L’Autorité fédérale de surveillance des marchés financiers (Finma) a adressé à Credit Suisse de lourds reproches en matière de surveillance dans le cadre de sa relation d’affaires avec le financier britannique Lex Greensill et ses sociétés, et lui a imposé plusieurs mesures correctives.

Tout en annonçant la clôture de son enquête approfondie («enforcement») ouverte au printemps 2021 à l’encontre du numéro deux bancaire helvétique, le régulateur souligne mardi dans un communiqué que l’établissement a «gravement manqué à ses obligations prudentielles en matière de gestion des risques et d’organisation adéquate».

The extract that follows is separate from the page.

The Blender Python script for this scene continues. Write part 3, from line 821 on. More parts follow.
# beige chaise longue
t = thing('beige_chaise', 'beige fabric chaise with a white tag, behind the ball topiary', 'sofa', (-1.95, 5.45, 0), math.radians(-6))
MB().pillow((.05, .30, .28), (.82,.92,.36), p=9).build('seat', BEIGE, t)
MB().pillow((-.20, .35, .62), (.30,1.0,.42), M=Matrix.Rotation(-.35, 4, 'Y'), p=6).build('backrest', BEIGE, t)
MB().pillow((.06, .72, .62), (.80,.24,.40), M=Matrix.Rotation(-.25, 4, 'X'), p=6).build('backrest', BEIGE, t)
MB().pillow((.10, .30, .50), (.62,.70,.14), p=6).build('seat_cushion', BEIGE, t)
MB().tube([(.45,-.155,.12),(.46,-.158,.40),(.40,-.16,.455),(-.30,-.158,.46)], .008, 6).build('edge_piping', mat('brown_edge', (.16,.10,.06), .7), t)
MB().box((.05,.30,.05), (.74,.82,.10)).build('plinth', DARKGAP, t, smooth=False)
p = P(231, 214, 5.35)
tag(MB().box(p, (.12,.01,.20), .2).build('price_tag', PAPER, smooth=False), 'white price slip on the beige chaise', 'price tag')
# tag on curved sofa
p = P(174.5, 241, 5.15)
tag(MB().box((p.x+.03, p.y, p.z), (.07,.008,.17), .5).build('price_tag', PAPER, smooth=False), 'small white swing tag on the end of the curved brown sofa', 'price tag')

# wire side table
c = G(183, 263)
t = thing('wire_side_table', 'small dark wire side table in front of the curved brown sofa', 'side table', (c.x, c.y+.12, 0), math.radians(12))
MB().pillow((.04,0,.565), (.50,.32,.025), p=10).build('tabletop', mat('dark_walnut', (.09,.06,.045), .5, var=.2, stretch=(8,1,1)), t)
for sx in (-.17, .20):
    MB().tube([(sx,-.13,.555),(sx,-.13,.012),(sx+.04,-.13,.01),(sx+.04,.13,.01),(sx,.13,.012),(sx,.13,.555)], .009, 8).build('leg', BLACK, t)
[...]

«Il manquait une vision d’ensemble ainsi qu’une réflexion régulière et cohérente sur les risques liés à Greensill au plus haut niveau», estime la Finma. La société de gestion d’actifs de Credit Suisse «disposait dans l’ensemble de peu d’informations et de contrôle sur les créances» de la société d’affacturation britannique, à qui elle laissait le soin d’examiner et de sélectionner ces dernières.

Le régulateur rappelle notamment qu’un cadre supérieur avait enjambé la recommandation d’un gestionnaire des risques de la banque de ne pas accorder un crédit-relais à Greensill dans le cadre d’un projet d’introduction en Bourse (IPO).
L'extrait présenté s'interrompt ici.